I would say this is truer of Night than of the original Dawn, which had a happy ending as far as it goes, but you're right in general. I almost went on in this direction in the post, but thinking about my dreams, fast zombies (and zombies in general) scare me through my fear of my own failure and weakness a lot more than they scare me as terrorism analogues. When I have terrorism nightmares, and I can think of...maybe three that I remember, they tend to be pretty explicitly about terrorists and terrorism. Underlying both, of course, as well as almost all my nightmares, is raw terror at the notion of being in a kill-or-be-killed situation--whether it's zombies, al Qaeda, the Aliens, skinheads, the mafia, vampires...all of which it's been for me at one time or another.
"Reading for allegory first strikes me as being primarily interested in movies for their choices in wallpaper and upholstery."
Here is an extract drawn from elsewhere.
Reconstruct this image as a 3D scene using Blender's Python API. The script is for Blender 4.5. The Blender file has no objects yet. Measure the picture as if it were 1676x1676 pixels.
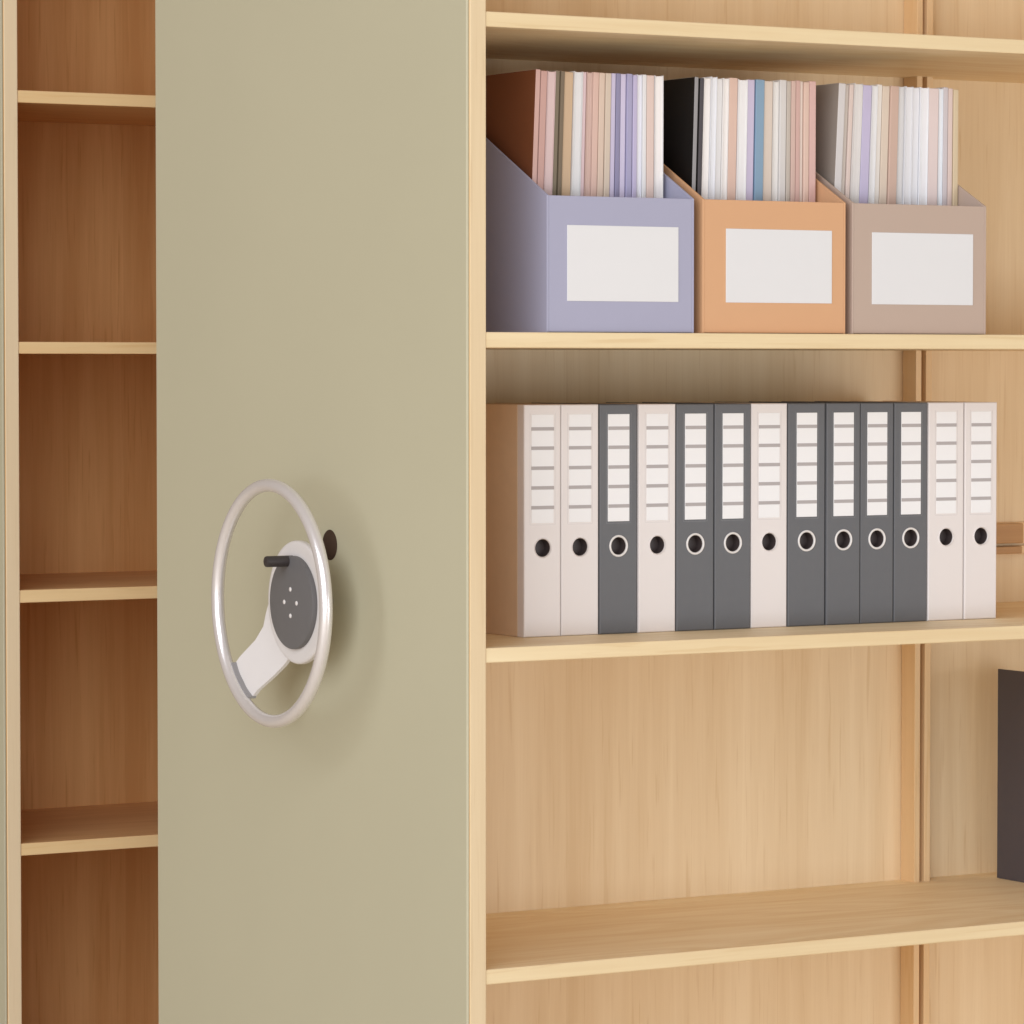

It's sad in its way. Don't get me wrong, I like this piece, but there's something so dreary about looking at any work of horror art and saying "Yes yes yes, but what does it MEAN?" I keep going back to Zak Sabbath's formulation: "There's some work of inspired madness, and then there's some fuck."
Posted by Sean T. Collins | September 7, 2010 10:04 PM
Yeah, I just don't have terrorism nightmares that I know of. My nightmares are largely dominated by body horror, as you'd expect from someone with my history of disability and all.
I read a good side comment just the other day on a blog written by an autistic woman who's fascinated by her cats' behavior, and studies it carefully. She writes Behaviorism (in my opinion) fails miserably to account for everything that could potentially be important (for one thing it often seems to completely fail to account for, say, different sensory and perceptual modalities on the part of the researcher vs. subject), and much of what I hear from "evolutionary psychology" sounds like it's been pulled straight from someone's nether orifice, to put it politely. And I say "Yeah!"
Some work really is allegorical in the sense that each thing symbolizes one (1) other thing. But anything that evokes can evoke more than one thing.
I like that Zak Sabbath quote a lot.